====== Data extract

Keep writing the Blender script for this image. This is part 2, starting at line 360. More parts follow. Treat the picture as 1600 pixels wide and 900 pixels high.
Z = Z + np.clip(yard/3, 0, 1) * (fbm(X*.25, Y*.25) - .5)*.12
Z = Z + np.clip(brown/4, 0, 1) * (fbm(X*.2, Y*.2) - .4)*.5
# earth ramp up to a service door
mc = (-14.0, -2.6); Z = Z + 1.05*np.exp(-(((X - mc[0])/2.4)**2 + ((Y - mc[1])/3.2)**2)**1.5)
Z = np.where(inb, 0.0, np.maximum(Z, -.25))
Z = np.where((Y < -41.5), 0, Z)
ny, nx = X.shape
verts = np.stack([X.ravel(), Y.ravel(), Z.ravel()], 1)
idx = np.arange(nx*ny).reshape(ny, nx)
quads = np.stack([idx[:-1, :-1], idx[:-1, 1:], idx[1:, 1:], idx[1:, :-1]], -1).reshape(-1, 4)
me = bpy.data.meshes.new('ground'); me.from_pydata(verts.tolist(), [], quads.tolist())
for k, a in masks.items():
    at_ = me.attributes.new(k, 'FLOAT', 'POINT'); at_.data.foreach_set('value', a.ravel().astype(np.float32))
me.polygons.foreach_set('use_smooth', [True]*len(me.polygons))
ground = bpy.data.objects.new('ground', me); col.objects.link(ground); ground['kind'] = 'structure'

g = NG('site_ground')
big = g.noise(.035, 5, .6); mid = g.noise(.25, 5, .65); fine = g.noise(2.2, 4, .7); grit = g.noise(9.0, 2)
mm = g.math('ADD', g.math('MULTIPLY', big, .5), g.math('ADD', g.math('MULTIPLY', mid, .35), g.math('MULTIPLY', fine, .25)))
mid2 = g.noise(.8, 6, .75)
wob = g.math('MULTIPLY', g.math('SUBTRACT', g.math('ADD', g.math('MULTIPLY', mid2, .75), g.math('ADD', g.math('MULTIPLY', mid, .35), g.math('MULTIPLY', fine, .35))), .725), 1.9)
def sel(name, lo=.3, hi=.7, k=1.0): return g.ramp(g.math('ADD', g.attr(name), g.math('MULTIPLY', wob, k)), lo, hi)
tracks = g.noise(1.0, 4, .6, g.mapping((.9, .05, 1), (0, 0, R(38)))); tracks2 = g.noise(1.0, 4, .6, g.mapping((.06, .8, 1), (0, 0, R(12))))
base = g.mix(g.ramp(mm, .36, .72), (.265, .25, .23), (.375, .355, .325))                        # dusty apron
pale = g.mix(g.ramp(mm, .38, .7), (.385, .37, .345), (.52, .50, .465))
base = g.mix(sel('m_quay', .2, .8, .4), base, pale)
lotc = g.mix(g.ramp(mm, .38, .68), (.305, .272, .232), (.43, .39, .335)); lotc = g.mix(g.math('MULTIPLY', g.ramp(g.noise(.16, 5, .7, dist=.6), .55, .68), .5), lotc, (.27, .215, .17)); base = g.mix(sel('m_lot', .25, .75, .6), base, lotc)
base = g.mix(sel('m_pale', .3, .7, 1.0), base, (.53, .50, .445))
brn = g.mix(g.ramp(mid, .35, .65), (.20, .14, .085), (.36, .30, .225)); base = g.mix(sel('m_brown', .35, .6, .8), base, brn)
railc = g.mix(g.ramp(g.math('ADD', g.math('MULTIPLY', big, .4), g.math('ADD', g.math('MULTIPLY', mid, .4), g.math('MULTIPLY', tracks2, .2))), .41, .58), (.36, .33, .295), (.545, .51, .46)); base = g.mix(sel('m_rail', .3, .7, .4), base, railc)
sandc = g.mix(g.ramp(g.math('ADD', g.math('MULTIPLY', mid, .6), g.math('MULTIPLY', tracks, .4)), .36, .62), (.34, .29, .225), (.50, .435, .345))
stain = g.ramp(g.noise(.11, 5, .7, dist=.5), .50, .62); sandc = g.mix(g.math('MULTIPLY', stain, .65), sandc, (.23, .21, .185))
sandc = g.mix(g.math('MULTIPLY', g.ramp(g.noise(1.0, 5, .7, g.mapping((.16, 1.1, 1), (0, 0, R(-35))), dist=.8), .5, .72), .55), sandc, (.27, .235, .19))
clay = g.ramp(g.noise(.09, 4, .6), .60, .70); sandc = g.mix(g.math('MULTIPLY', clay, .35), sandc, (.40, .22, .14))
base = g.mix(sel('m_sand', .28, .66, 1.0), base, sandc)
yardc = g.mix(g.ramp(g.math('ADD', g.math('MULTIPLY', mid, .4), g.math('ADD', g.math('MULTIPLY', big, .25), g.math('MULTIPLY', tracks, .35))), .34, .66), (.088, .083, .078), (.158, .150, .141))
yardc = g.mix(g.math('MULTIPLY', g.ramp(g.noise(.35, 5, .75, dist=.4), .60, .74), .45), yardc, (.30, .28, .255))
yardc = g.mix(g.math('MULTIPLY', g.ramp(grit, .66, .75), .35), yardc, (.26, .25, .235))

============

• Required task: Each line above must be printed exactly as it appears.

• Output below:
Keep writing the Blender script for this image. This is part 2, starting at line 360. More parts follow. Treat the picture as 1600 pixels wide and 900 pixels high.
Z = Z + np.clip(yard/3, 0, 1) * (fbm(X*.25, Y*.25) - .5)*.12
Z = Z + np.clip(brown/4, 0, 1) * (fbm(X*.2, Y*.2) - .4)*.5
# earth ramp up to a service door
mc = (-14.0, -2.6); Z = Z + 1.05*np.exp(-(((X - mc[0])/2.4)**2 + ((Y - mc[1])/3.2)**2)**1.5)
Z = np.where(inb, 0.0, np.maximum(Z, -.25))
Z = np.where((Y < -41.5), 0, Z)
ny, nx = X.shape
verts = np.stack([X.ravel(), Y.ravel(), Z.ravel()], 1)
idx = np.arange(nx*ny).reshape(ny, nx)
quads = np.stack([idx[:-1, :-1], idx[:-1, 1:], idx[1:, 1:], idx[1:, :-1]], -1).reshape(-1, 4)
me = bpy.data.meshes.new('ground'); me.from_pydata(verts.tolist(), [], quads.tolist())
for k, a in masks.items():
    at_ = me.attributes.new(k, 'FLOAT', 'POINT'); at_.data.foreach_set('value', a.ravel().astype(np.float32))
me.polygons.foreach_set('use_smooth', [True]*len(me.polygons))
ground = bpy.data.objects.new('ground', me); col.objects.link(ground); ground['kind'] = 'structure'

g = NG('site_ground')
big = g.noise(.035, 5, .6); mid = g.noise(.25, 5, .65); fine = g.noise(2.2, 4, .7); grit = g.noise(9.0, 2)
mm = g.math('ADD', g.math('MULTIPLY', big, .5), g.math('ADD', g.math('MULTIPLY', mid, .35), g.math('MULTIPLY', fine, .25)))
mid2 = g.noise(.8, 6, .75)
wob = g.math('MULTIPLY', g.math('SUBTRACT', g.math('ADD', g.math('MULTIPLY', mid2, .75), g.math('ADD', g.math('MULTIPLY', mid, .35), g.math('MULTIPLY', fine, .35))), .725), 1.9)
def sel(name, lo=.3, hi=.7, k=1.0): return g.ramp(g.math('ADD', g.attr(name), g.math('MULTIPLY', wob, k)), lo, hi)
tracks = g.noise(1.0, 4, .6, g.mapping((.9, .05, 1), (0, 0, R(38)))); tracks2 = g.noise(1.0, 4, .6, g.mapping((.06, .8, 1), (0, 0, R(12))))
base = g.mix(g.ramp(mm, .36, .72), (.265, .25, .23), (.375, .355, .325))                        # dusty apron
pale = g.mix(g.ramp(mm, .38, .7), (.385, .37, .345), (.52, .50, .465))
base = g.mix(sel('m_quay', .2, .8, .4), base, pale)
lotc = g.mix(g.ramp(mm, .38, .68), (.305, .272, .232), (.43, .39, .335)); lotc = g.mix(g.math('MULTIPLY', g.ramp(g.noise(.16, 5, .7, dist=.6), .55, .68), .5), lotc, (.27, .215, .17)); base = g.mix(sel('m_lot', .25, .75, .6), base, lotc)
base = g.mix(sel('m_pale', .3, .7, 1.0), base, (.53, .50, .445))
brn = g.mix(g.ramp(mid, .35, .65), (.20, .14, .085), (.36, .30, .225)); base = g.mix(sel('m_brown', .35, .6, .8), base, brn)
railc = g.mix(g.ramp(g.math('ADD', g.math('MULTIPLY', big, .4), g.math('ADD', g.math('MULTIPLY', mid, .4), g.math('MULTIPLY', tracks2, .2))), .41, .58), (.36, .33, .295), (.545, .51, .46)); base = g.mix(sel('m_rail', .3, .7, .4), base, railc)
sandc = g.mix(g.ramp(g.math('ADD', g.math('MULTIPLY', mid, .6), g.math('MULTIPLY', tracks, .4)), .36, .62), (.34, .29, .225), (.50, .435, .345))
stain = g.ramp(g.noise(.11, 5, .7, dist=.5), .50, .62); sandc = g.mix(g.math('MULTIPLY', stain, .65), sandc, (.23, .21, .185))
sandc = g.mix(g.math('MULTIPLY', g.ramp(g.noise(1.0, 5, .7, g.mapping((.16, 1.1, 1), (0, 0, R(-35))), dist=.8), .5, .72), .55), sandc, (.27, .235, .19))
clay = g.ramp(g.noise(.09, 4, .6), .60, .70); sandc = g.mix(g.math('MULTIPLY', clay, .35), sandc, (.40, .22, .14))
base = g.mix(sel('m_sand', .28, .66, 1.0), base, sandc)
yardc = g.mix(g.ramp(g.math('ADD', g.math('MULTIPLY', mid, .4), g.math('ADD', g.math('MULTIPLY', big, .25), g.math('MULTIPLY', tracks, .35))), .34, .66), (.088, .083, .078), (.158, .150, .141))
yardc = g.mix(g.math('MULTIPLY', g.ramp(g.noise(.35, 5, .75, dist=.4), .60, .74), .45), yardc, (.30, .28, .255))
yardc = g.mix(g.math('MULTIPLY', g.ramp(grit, .66, .75), .35), yardc, (.26, .25, .235))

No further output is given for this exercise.